The Indian parliament, the Lok Sabha (Lower House) in particular, is witness to myriads of emotions – ranging from the beatific to the cataclysmic. From first prime minister Jawaharlal Nehru’s historic speech at the stroke of midnight on August 15, 1947, as India gained independence from British rule, to the infamous floor-crossings and horse tradings of the tumultuous 1970s; from opposition leader Atal Bihari Vajpayee extolling the ‘deity-like’ virtues of the then prime minister Indira Gandhi in the wake of the Bangladesh war to another former premier Rajiv Gandhi haplessly pleading innocence on behalf of himself and his family in the aftermath of the Bofors scandal … the haloed portals of the awe-inspiring colonial-era structure in the heart of Lutyens’ Delhi bears testimony to many a key moment in the shaping of India’s political destiny over the last seven decades.

But perhaps never before had a parliament session -- and that too a debate on an issue as sensitive as a no-confidence motion against the government --seen such a bold act of bawdy politics played out in the full glare of the national media. And full marks to the Congress president for his ‘walk-the-talk’ one-upmanship over his more seasoned political rival.

However, if you really think that Rahul’s charismatic approach to enliven a dry debate with the spices of his new-found confidence over an unprecedented social media outreach will indeed help him score a few brownie points, then think again. In reality, what the Congress president has actually achieved with his hug-and-wink powerplay is a lowering of the bar on parliamentary decorum – a rather unfortunate corollary of that being an unintentional but complete meltdown of his own fact-packed, high-decibel, look-the-enemy-in-the-eye speech on the floor of the House earlier that day. For the first time since walking down the green carpet at the temple of Indian democracy in 2004, Rahul’s speech on the no-confidence motion last Friday was so heavy on confidence and so enormously powerful on content that young Congressmen ought to have found enough ammunition in that nearly hour-long delivery to take on the ruling Bharatiya Janata Party and its mandarins in the days ahead. But the hug-and-wink that followed was an extremely pedestrian parting-shot, a two-penny punchline to an otherwise operatic performance.

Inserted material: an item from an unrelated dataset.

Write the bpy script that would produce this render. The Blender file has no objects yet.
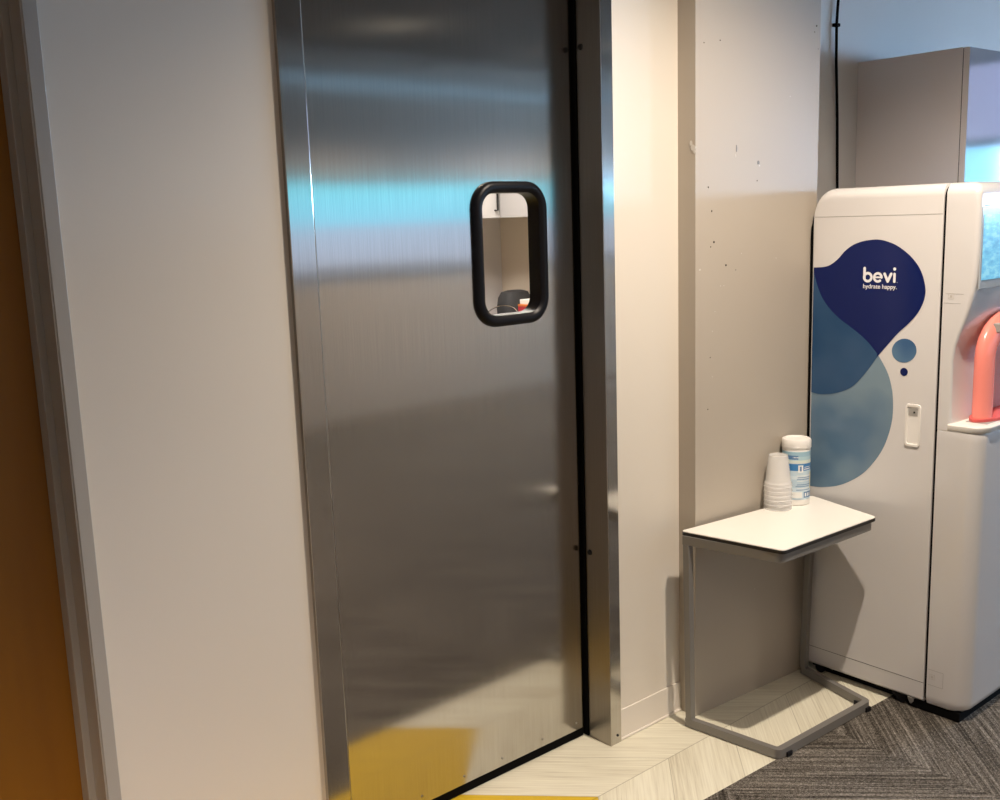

Yes, the bear-hug in particular was high on chutzpah, because it took silent but rather audacious pot-shots at Modi’s overplay of friendliness with heads-of-state far and near since he took office in 2014. And yes, the wink was a very tactful but potent play-acting device. It sent out a message of comradeship to not just those Congressmen present on the Opposition bench that day but to millions of ordinary Indians outside Parliament House who perhaps love to see a political heavyweight from the oldest party in the country casting aside the Nehruvian mould that’s high on oratory but low on camaraderie and replacing it with the smart jibe of a hoi-polloi, five-days-a-week TV soap.

But as I have said already, Rahul’s chutzpah, apart from taking the shine off a serious parliamentary discourse, has also made the task difficult for himself. Raising the pitch for any future attack on a wily Modi, both within and outside the parliament, will now be just that wee bit more difficult for him. Having whet the appetite of the man on the street and his party men at the grass roots for more of the hug-and-wink brand of politics, Rahul Gandhi the ‘statesman’ may have unwittingly tagged some excess baggage to his prime ministerial ambitions.

This is also a throwback to a comment that his father, late Rajiv Gandhi, had made while addressing a public rally during his tenure as prime minister. In view of the rising mercury levels in New Delhi’s bilateral ties with one of its nuclear-powered neighbours and referring to the likely severity of India’s response to any cross-border adventurism, a cherubic Rajiv had said in zest: “Hum unko naani yaad dila dengey!” (We’ll remind them of their granny). Foreign policy, like many other facets of state-craft, can scarcely be conducted from the pulpit of a public rally. And Rajiv knew it only too well. Yet, his words were steeped in machismo to appease the demands of rabble-rousing that statesmen sometimes have to stoop to in their bid to placate sentiments at the hustings and convey a sense of kinship. It’s a commitment to compulsions, and almost always it involves a price. Rahul, too, with his hug and wink, has played hostage to a demand for populism that will probably bear down on him in the run-up to the 2019 general elections and beyond. How well he addresses that challenge is for him to sort out.

But good job, Rahul. You’ve at least given us a talking point and assured all sitting and would-be parliamentarians that there’s more to a session in the House than stealing 40 winks!